__Your objective__: Find how many lines contain "Blender" and state only that number.

__Data extract__:
○ ○ ○ ○ ○

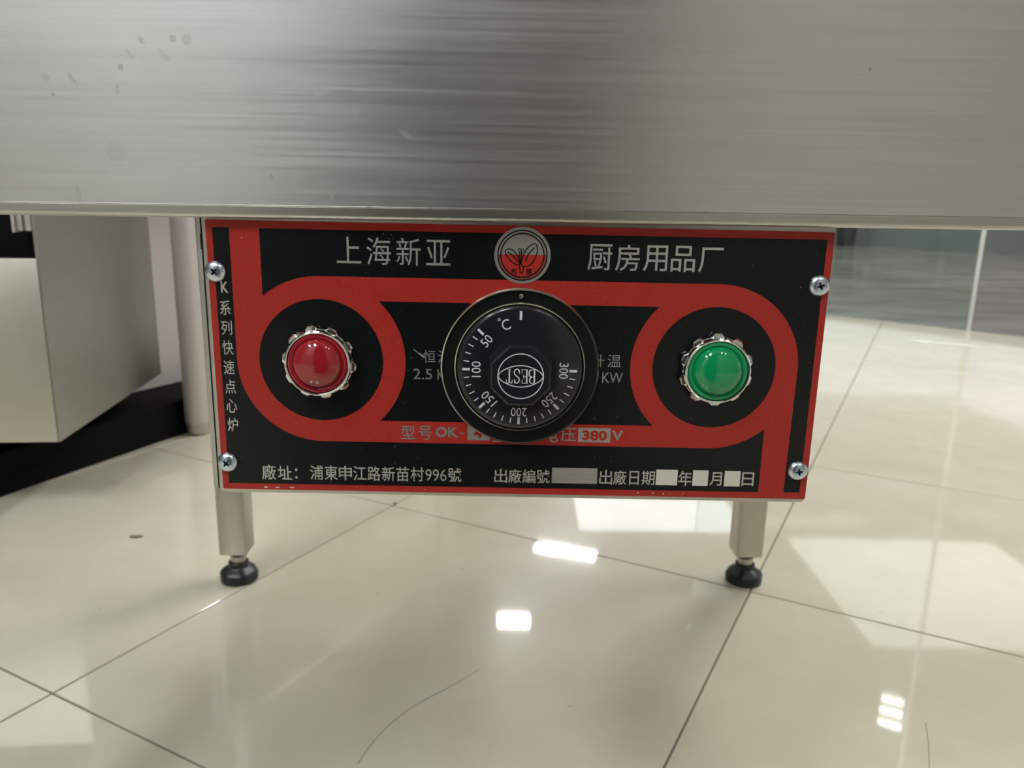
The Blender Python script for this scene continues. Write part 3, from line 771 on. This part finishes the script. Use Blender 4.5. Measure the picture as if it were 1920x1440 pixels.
for (x, y) in ((LX, LY), (LX+bx.x*1.0, LY+bx.y*1.0)):
    bm = bmesh.new(); lathe(bm, [(0, .028), (.0255, .028), (.0255, .70), (0, .70)], x, y, WORLD, 32); L_ = obj('leg', bm, M_stand, tb, True)
    bm = bmesh.new(); lathe(bm, [(0, 0), (.016, 0), (.021, .004), (.0235, .012), (.0245, .0275), (0, .0275)], x, y, WORLD, 32); obj('foot', bm, M_leg, L_, True)

# small litter and a scratch on the tiles
def hair(pts, z, label):
    P = smoothcurve(pts, 8); b = bmesh.new(); rings = []
    for i, p_ in enumerate(P):
        q0 = P[max(i-1, 0)]; q1 = P[min(i+1, len(P)-1)]; dx, dy = q1[0]-q0[0], q1[1]-q0[1]; l = math.hypot(dx, dy); r = .0002
        rings.append([b.verts.new((p_[0]-dy/l*r*math.cos(k*PI/2), p_[1]+dx/l*r*math.cos(k*PI/2), z+r*math.sin(k*PI/2))) for k in range(4)])
    for A_, B_ in zip(rings, rings[1:]):
        for k in range(4): b.faces.new([A_[k], A_[(k+1) % 4], B_[(k+1) % 4], B_[k]])
    b.faces.new(rings[0]); b.faces.new(rings[-1])
    o = obj('hair_and_scratch', b, simple('hair', (.12, .09, .06, 1), .5))
    tag(o, label, 'hair')
hair([(.4337, .7121), (.4217, .6831), (.4033, .645), (.39, .622)], .0003, 'thin hair lying on the cream tile at the bottom right')
hair([(-.03, .79), (-.06, .757), (-.094, .724), (-.117, .69), (-.131, .657), (-.137, .635)], .0003, 'faint curved scratch on the tile at bottom centre, below the bright patch')  # a scratch in the tile, built the same way as the hair
def crumb(x, y, r, label):
    b = bmesh.new(); bmesh.ops.create_icosphere(b, subdivisions=2, radius=1)
    for v in b.verts:
        k = 1+random.uniform(-.25, .25); v.co = Vector((x+v.co.x*r*2.2*k, y+v.co.y*r*k, max(0, .35*r+v.co.z*r*.35*k)))
    tag(obj('crumb', b, simple('crumb', (.22, .19, .13, 1), .8), None, True), label, 'crumb')
crumb(-.571, 1.118, .0045, 'small flat brown crumb on the tile, left of the stove leg')
crumb(-.197, 1.272, .0025, 'tiny dark crumb by the tile joint under the control box')
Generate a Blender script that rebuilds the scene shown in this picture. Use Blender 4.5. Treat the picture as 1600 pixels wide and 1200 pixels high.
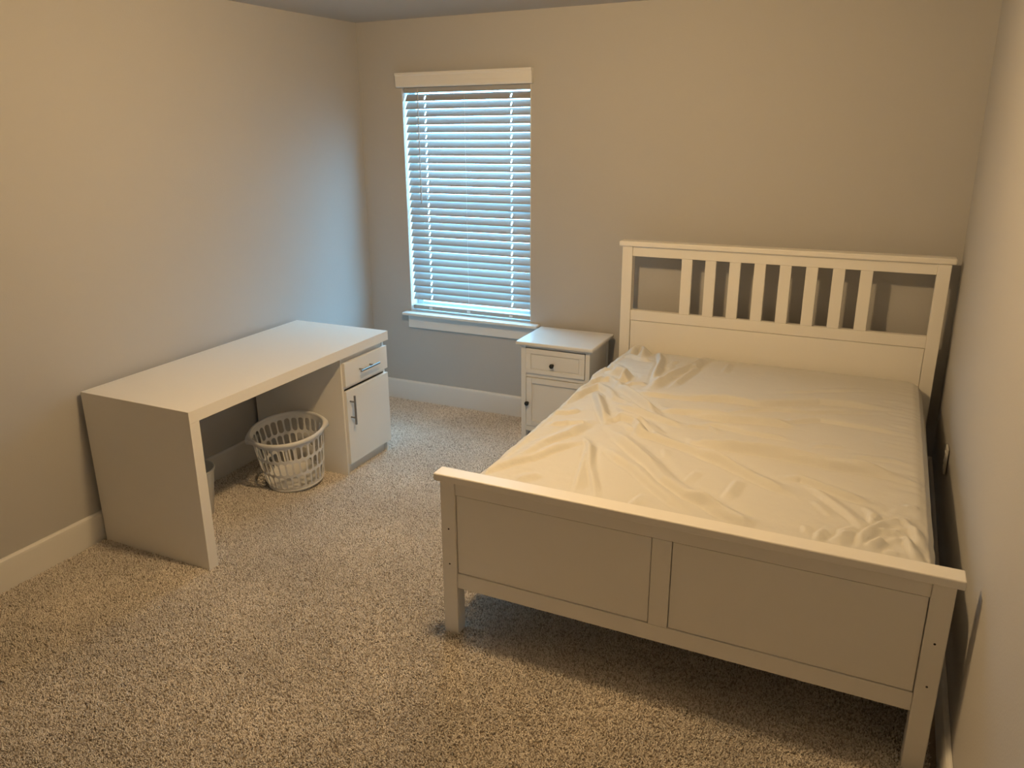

○ ○ ○ ○ ○

__Exercise solution__: 2